Manchmal bringen die Naturgesetze ganz unwahrscheinliche, ästhetische Formen hervor. Dazu gehören die Neumannschen Linien – und ganz besonders die Widmanstätten-Struktur. Beide Phänomene treten fast ausschließlich bei Meteoriten auf und lassen sich allenfalls mit enormem Aufwand künstlich reproduzieren. Wann immer Sie also einen Stein mit diesen außergewöhnlichen Oberflächen sehen, haben Sie es mit einem echten Eisenmeteoriten zu tun. Umgekehrt gilt diese Regel leider nicht: Wenn ein Eisenstück keine auffällige Oberflächenstruktur zeigt, wurde es womöglich nicht geätzt oder es handelt es sich um einen sogenannten Ataxiten.
Widmanstätten-Struktur
Eigentlich ist die geometrische Grundform dieser Erscheinung ein Oktaeder, also ein dreidimensionaler Körper, der aus acht Dreiecken gebildet sind. Eisenmeteoriten, die im Inneren eine Oktaeder-Struktur bilden, heißen folgerichtig Oktaedrite. Zerteilt man diese Oktaedrite, poliert die Schnittflächen und ätzt sie abschließend mit Salpetersäure, erscheint ein verwirrendes Muster aus lamellenartigen bis dreieckigen Figuren: Dies sind die durchgeschnittenen, auf zweidimensionale Umrisse reduzierten Oktaeder.
Verantwortlich für die Oktaeder-Struktur sind die Minerale Kamacit und Taenit, die beide aus den Metallen Eisen und Nickel bestehen, aber geometrisch unterschiedlich aufgebaut sind. Während das Taenit (auch Bandeisen genannt) bandartige Kristalle bildet, hat das Kamacit (Balkeneisen) einen tafelförmigen Aufbau. Gemeinsam formen sie die Oktaeder – allerdings nur unter ganz bestimmten Umweltbedingungen, wie man sie nur in den Kernen von Asteroiden und ähnlichen Himmelskörpern findet. Damit sich die Eisen-Nickel-Minerale regelmäßig anordnen können, müssen sie nämlich extrem langsam abkühlen. Eine schnelle Abkühlung, beispielsweise auf einer dem Weltall ausgesetzten Asteroiden-Oberfläche, würde die Ordnung zerstören.
Um die Widmanstätten-Struktur für den Betrachter sichtbar zu machen, ist auch die Ätzung mit Salpetersäure notwendig: Die Salpetersäure greift das nickelärmere Kamacit relativ stark an und verschont das nickelreichere Taenit, das als leicht erhabene Struktur stehen bleibt.
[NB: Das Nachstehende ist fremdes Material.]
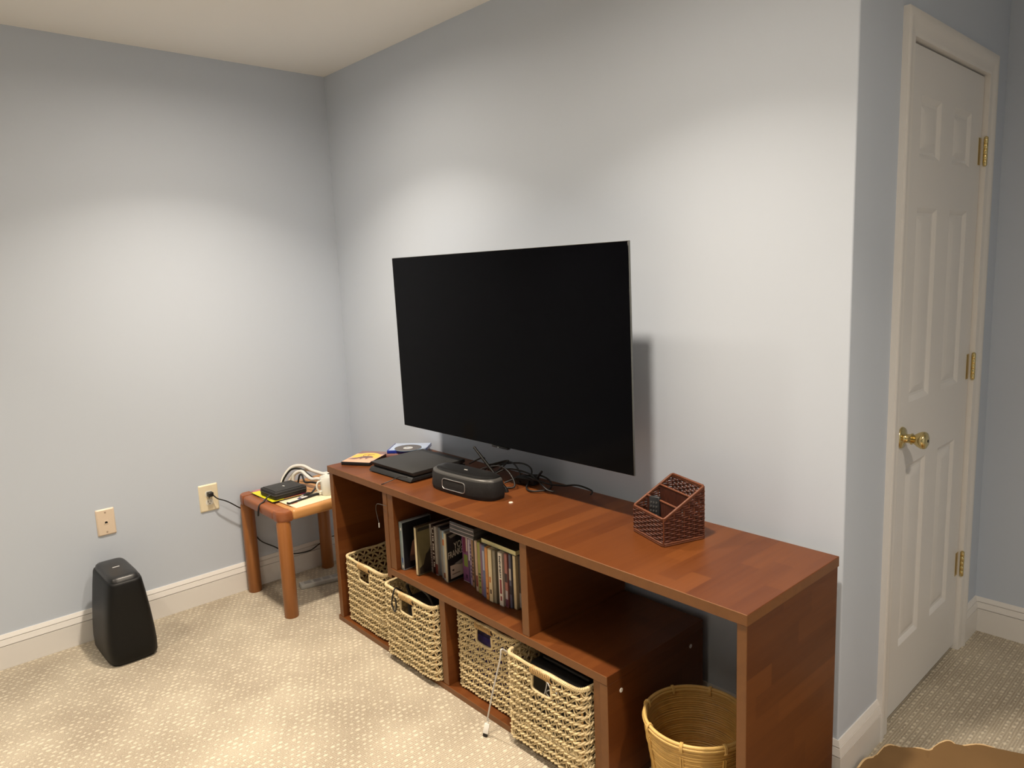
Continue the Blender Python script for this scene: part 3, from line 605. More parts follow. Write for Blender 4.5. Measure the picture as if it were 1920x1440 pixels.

Als Entdecker dieser Struktur gilt 1808 der österreichische Wissenschaftler Alois von Beckh-Widmanstätten. Allerdings soll ihm 1804 der englische Chemiker William Thomson zuvorgekommen sein. Nach dem Österreicher Widmanstätten wurden außerdem ein Mondkrater und ein Asteroid benannt.
Neumannsche Linien
Etwas weniger spektakulär sind die Neumannschen Linien. Diese feinen, sich kreuzenden Linienmuster laufen über die Schnittflächen anderer Eisenmeteoriten, die Hexaedrite genannt werden. Anders als bei den Widmanstätten-Strukturen bestehen die Hexaedrite fast ausschließlich aus Kamacit. Sie befanden sich – so eine Schlussfolgerung – im Gegensatz zu den Oktaedriten nicht Jahrmillionen im Kern von Asteroiden.
Die Entstehung der Neumannschen Linien ist nicht hundertprozentig geklärt. Wahrscheinlich entstanden sie durch Schockeinwirkung, beispielsweise beim Zusammenstoß von zwei Asteroiden. Der schlagartige äußere Druck könnte das kristalline Eisen zusammengepresst haben. Derartige Veränderungen sind auf mikroskopischer Ebene sichtbar. Der Namensgeber Johann Georg Neumann erkannte dieses spezielle Linienmuster an dem 1847 gefallenen, tschechischen Braunau-Meteoriten.